# start of Source excerpt
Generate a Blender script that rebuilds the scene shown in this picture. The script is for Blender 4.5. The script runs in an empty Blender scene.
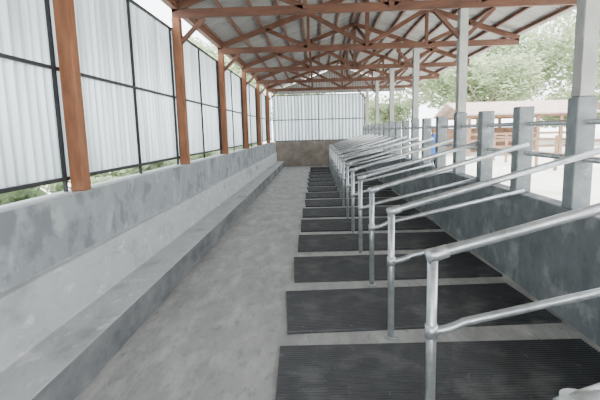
import bpy, bmesh, math, random
import numpy as np
from mathutils import Vector, Matrix
random.seed(7)
scene=bpy.context.scene
H=1.64
# ---------------------------------------------------------------- materials
def new_mat(name):
    m=bpy.data.materials.new(name); m.use_nodes=True
    nt=m.node_tree; b=nt.nodes['Principled BSDF']
    return m,nt,b
def noise_mat(name,c1,c2,scale=3,rough=.8,metal=0,bump=.15,bscale=60,stretch=(1,1,1),c3=None,s3=1.0,t3=(.5,.65),detail=8,spec=.4,c4=None,s4=8,t4=(.55,.62)):
    m,nt,b=new_mat(name); N=nt.nodes; L=nt.links
    tc=N.new('ShaderNodeTexCoord'); mp=N.new('ShaderNodeMapping'); mp.inputs['Scale'].default_value=stretch
    L.new(tc.outputs['Object'],mp.inputs[0])
    n=N.new('ShaderNodeTexNoise'); n.inputs['Scale'].default_value=scale; n.inputs['Detail'].default_value=detail; n.inputs['Roughness'].default_value=.65
    L.new(mp.outputs[0],n.inputs['Vector'])
    r=N.new('ShaderNodeValToRGB'); r.color_ramp.elements[0].position=.33; r.color_ramp.elements[1].position=.68
    r.color_ramp.elements[0].color=(*c1,1); r.color_ramp.elements[1].color=(*c2,1)
    L.new(n.outputs['Fac'],r.inputs[0]); col=r.outputs[0]
    for c,s_,t in ((c3,s3,t3),(c4,s4,t4)):
        if not c: continue
        n3=N.new('ShaderNodeTexNoise'); n3.inputs['Scale'].default_value=s_; n3.inputs['Detail'].default_value=6; n3.inputs['Roughness'].default_value=.6
        L.new(mp.outputs[0],n3.inputs['Vector'])
        r3=N.new('ShaderNodeValToRGB'); r3.color_ramp.elements[0].position=t[0]; r3.color_ramp.elements[1].position=t[1]
        L.new(n3.outputs['Fac'],r3.inputs[0])
        mx=N.new('ShaderNodeMixRGB'); L.new(r3.outputs[0],mx.inputs[0]); L.new(col,mx.inputs[1]); mx.inputs[2].default_value=(*c,1)
        col=mx.outputs[0]
    L.new(col,b.inputs['Base Color'])
    b.inputs['Roughness'].default_value=rough; b.inputs['Metallic'].default_value=metal
    b.inputs['Specular IOR Level'].default_value=spec
    nb=N.new('ShaderNodeTexNoise'); nb.inputs['Scale'].default_value=bscale; nb.inputs['Detail'].default_value=4
    L.new(mp.outputs[0],nb.inputs['Vector'])
    bp=N.new('ShaderNodeBump'); bp.inputs['Strength'].default_value=bump; bp.inputs['Distance'].default_value=.01
    L.new(nb.outputs['Fac'],bp.inputs['Height']); L.new(bp.outputs[0],b.inputs['Normal'])
    return m
M_floor=noise_mat('floor_concrete',(.25,.248,.238),(.37,.367,.35),scale=1.6,rough=.55,bump=.6,bscale=22,stretch=(1.6,.6,1),c3=(.48,.475,.455),s3=3.5,t3=(.46,.74),spec=.45,c4=(.21,.21,.20),s4=9,t4=(.54,.76))
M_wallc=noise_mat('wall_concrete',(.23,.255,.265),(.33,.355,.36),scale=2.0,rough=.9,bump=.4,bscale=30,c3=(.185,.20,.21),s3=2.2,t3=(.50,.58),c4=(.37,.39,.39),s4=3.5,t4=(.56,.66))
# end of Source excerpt
- [Exercise objective]
Send back the data above word for word, with the pictures left out.

- [The result]
Generate a Blender script that rebuilds the scene shown in this picture. The script is for Blender 4.5. The script runs in an empty Blender scene.
import bpy, bmesh, math, random
import numpy as np
from mathutils import Vector, Matrix
random.seed(7)
scene=bpy.context.scene
H=1.64
# ---------------------------------------------------------------- materials
def new_mat(name):
    m=bpy.data.materials.new(name); m.use_nodes=True
    nt=m.node_tree; b=nt.nodes['Principled BSDF']
    return m,nt,b
def noise_mat(name,c1,c2,scale=3,rough=.8,metal=0,bump=.15,bscale=60,stretch=(1,1,1),c3=None,s3=1.0,t3=(.5,.65),detail=8,spec=.4,c4=None,s4=8,t4=(.55,.62)):
    m,nt,b=new_mat(name); N=nt.nodes; L=nt.links
    tc=N.new('ShaderNodeTexCoord'); mp=N.new('ShaderNodeMapping'); mp.inputs['Scale'].default_value=stretch
    L.new(tc.outputs['Object'],mp.inputs[0])
    n=N.new('ShaderNodeTexNoise'); n.inputs['Scale'].default_value=scale; n.inputs['Detail'].default_value=detail; n.inputs['Roughness'].default_value=.65
    L.new(mp.outputs[0],n.inputs['Vector'])
    r=N.new('ShaderNodeValToRGB'); r.color_ramp.elements[0].position=.33; r.color_ramp.elements[1].position=.68
    r.color_ramp.elements[0].color=(*c1,1); r.color_ramp.elements[1].color=(*c2,1)
    L.new(n.outputs['Fac'],r.inputs[0]); col=r.outputs[0]
    for c,s_,t in ((c3,s3,t3),(c4,s4,t4)):
        if not c: continue
        n3=N.new('ShaderNodeTexNoise'); n3.inputs['Scale'].default_value=s_; n3.inputs['Detail'].default_value=6; n3.inputs['Roughness'].default_value=.6
        L.new(mp.outputs[0],n3.inputs['Vector'])
        r3=N.new('ShaderNodeValToRGB'); r3.color_ramp.elements[0].position=t[0]; r3.color_ramp.elements[1].position=t[1]
        L.new(n3.outputs['Fac'],r3.inputs[0])
        mx=N.new('ShaderNodeMixRGB'); L.new(r3.outputs[0],mx.inputs[0]); L.new(col,mx.inputs[1]); mx.inputs[2].default_value=(*c,1)
        col=mx.outputs[0]
    L.new(col,b.inputs['Base Color'])
    b.inputs['Roughness'].default_value=rough; b.inputs['Metallic'].default_value=metal
    b.inputs['Specular IOR Level'].default_value=spec
    nb=N.new('ShaderNodeTexNoise'); nb.inputs['Scale'].default_value=bscale; nb.inputs['Detail'].default_value=4
    L.new(mp.outputs[0],nb.inputs['Vector'])
    bp=N.new('ShaderNodeBump'); bp.inputs['Strength'].default_value=bump; bp.inputs['Distance'].default_value=.01
    L.new(nb.outputs['Fac'],bp.inputs['Height']); L.new(bp.outputs[0],b.inputs['Normal'])
    return m
M_floor=noise_mat('floor_concrete',(.25,.248,.238),(.37,.367,.35),scale=1.6,rough=.55,bump=.6,bscale=22,stretch=(1.6,.6,1),c3=(.48,.475,.455),s3=3.5,t3=(.46,.74),spec=.45,c4=(.21,.21,.20),s4=9,t4=(.54,.76))
M_wallc=noise_mat('wall_concrete',(.23,.255,.265),(.33,.355,.36),scale=2.0,rough=.9,bump=.4,bscale=30,c3=(.185,.20,.21),s3=2.2,t3=(.50,.58),c4=(.37,.39,.39),s4=3.5,t4=(.56,.66))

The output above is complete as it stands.